The relation between agricultural activity and specialised tourism arose as a thematic of the project through an analytic research of the greater region of the National Park of Chelmos-Vouraikos - where the are belongs to - and the very characteristics of Doksa Lake. The premises, on the one hand, facilitate research and pedagogical activities of the Park Operator, and on the other, they address extensive farming activity of Feneos as a composting plant for organic fertilizer.



The buildings dialectics with the locus opens up its role as a utilitarian object, a machine building, as the residents relate to it through their labour.

Its double role converts the building into a centre of topical and hypertopical importance, that addresses both specialised tourism and nearby residents. Bean farmers bring here their annual agriwaste, which is composted into organic fertilizer for them to use in the next crops.



The lake and its hydrocritical system are involved in the architectural vocabulary of the design. A downstream in the landscape and the functional structure of the lake as a natural cavity that collects water drainage and ooze, these are two of the elements that are spatially transcribed in the design.



Via free representations, but also a more Cartesian illustration of the hydrocritical system of the lake, the natural cavity that collects matter around a conceivable centre is part of the main idea.



The uncovered loadbearing system is distict in the design, which constructs the very spaces, while the filling elements consist of glass and panels, where necessary (eg. hygiene facilities), and wooden planks. The structural system comprises of mixed constructions of reinforced concrete and timber frame in a cage system.



A robust, chthonic, concrete base settles on the ground, which accommodates the production line and research laboratories. In its internal crescendo, the base expands vertically into a ring for the library.



On top of the concrete base, a light, kinetic construction by timber frame is arranged to function as environmental exhibition spaces and the public linear downstream concluding at an outdoor rest area. In its vertical expansion, it forms a "tower", where is the main entrance for the premises and its vertical access to different levels.



The design forms a sequence of flows, which are arranged in a spiral expansion around the open atrium.

Spaces are organized in a constant interchange between interior and exterior, as the visitor proceeds from exhibition spaces to those of the production. Human flows are intertwined along a spiral expansion which channels them to the botanical gardens and the lake. The visitor descends to the ground level, and exits through a construction of gabions, in which the sacks of fertilizer are piled. In this way of filtering the movement flows, a pedagogical route is completed which begins and ends in the natural landscape.
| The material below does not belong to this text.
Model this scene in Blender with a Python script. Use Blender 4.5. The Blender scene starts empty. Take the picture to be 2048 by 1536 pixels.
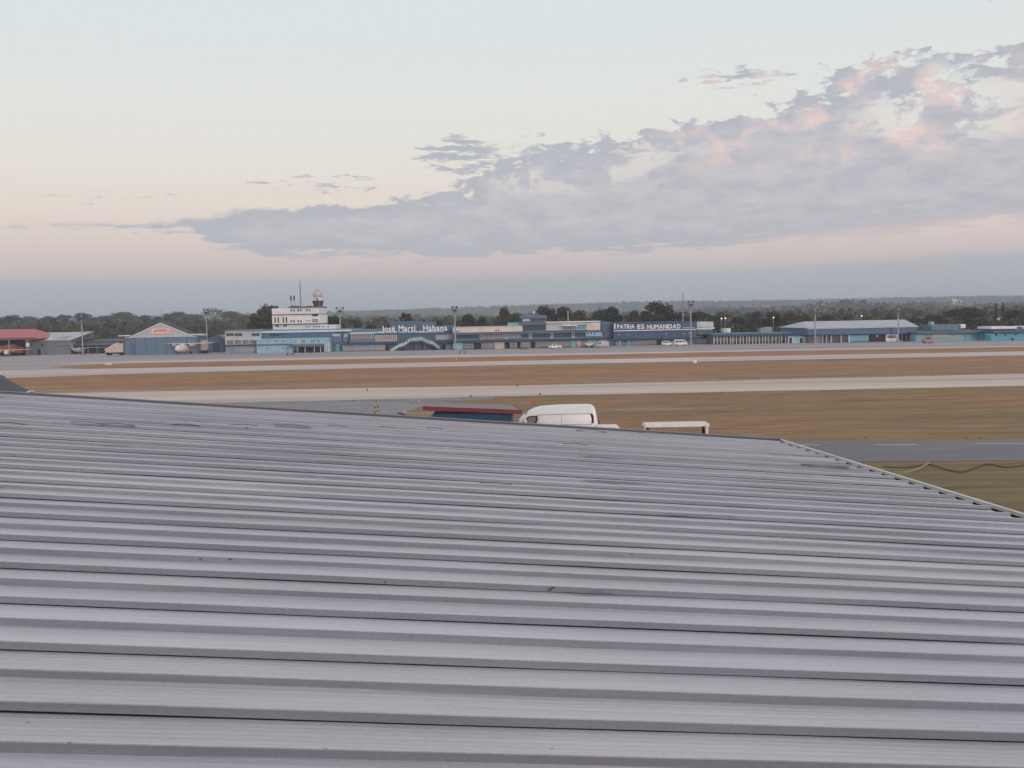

The building's typology draws from monasterial models which foucauldian genealogy teaches how the laboratory exemplar originates from.

In the traditionally picturesque "Arcadic Nature", the surrounding landscape is programmatically involved in the building's context. Natural terrain penetrates the building on ground level as a botanical garden comprising the third part of the exhibition (after the environmental exhibition and the composting process).